Viasat Deal. The communications company Viasat Inc. has acquired Britain’s Horsebridge Defence and Security, strengthening the military communications integration capabilities of its United Kingdom operations and enhancing its growth prospects in the U.K. Terms of the deal were not disclosed. Horsebridge is focused on the design, system integration and support of deployable secure networks. Through the deal, “we hope to accelerate the trajectory of our ability to support U.K. defense operations,” Ken Peterman, president of Viasat’s Government Systems business, said.

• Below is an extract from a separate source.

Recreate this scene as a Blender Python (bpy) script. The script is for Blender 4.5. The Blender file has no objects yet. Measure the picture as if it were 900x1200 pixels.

Qatar/Lockheed. Qatar has awarded Locked Martin a deal to deliver its Sniper advanced targeting pod (ATP) for its Air Force’s Rafale aircraft. Under the deal, announced at the Eurosatory conference in Paris, Lockheed Martin will deliver the systems beginning in 2019. The Qatari Air Force’s Rafale aircraft becomes the 10th platform to use the Sniper ATP.  “Platform expansion on the Rafale aircraft is a testament to Sniper ATP’s proven performance, ease of integration and open architecture,” Lockheed Martin executive Kenen Nelson said. The laser-designated small tactical targets tracker is currently integrated on F-15’s, F-16’s, B-1’s, B-52’s and other aircraft.

Oshkosh FMTV. The Army has awarded Oshkosh $159.6 million in follow-on orders for 771 more Family of Medium Tactical Vehicles (FMTV), officials said June 14. Oshkosh has delivered the Army’s FMTV A1 variant since 2009, and the new deal will bring total production up to 28.000 vehicles.

Laser GLSDB. Saab and Boeing officials at the Eurosatory conference in Paris last week announced for the first time the laser-designated version of its Ground Launched Small Diameter Bomb (GLSDB) successfully completed testing in July 2017. The tests conducted with the Army involved launching the laser-version of its GLSDB and successfully tracking and engaging moving targets as far as 100 km away. Saab and Boeing developed the capability through a Cooperative Research and Development Agreement. “This test proved the laser could survive a MRLS launch. Not many people believed that the laser would be able to survive that harsh environment,” Jon Milner, Boeing international project manager for direct attack weapons, told Defense Daily.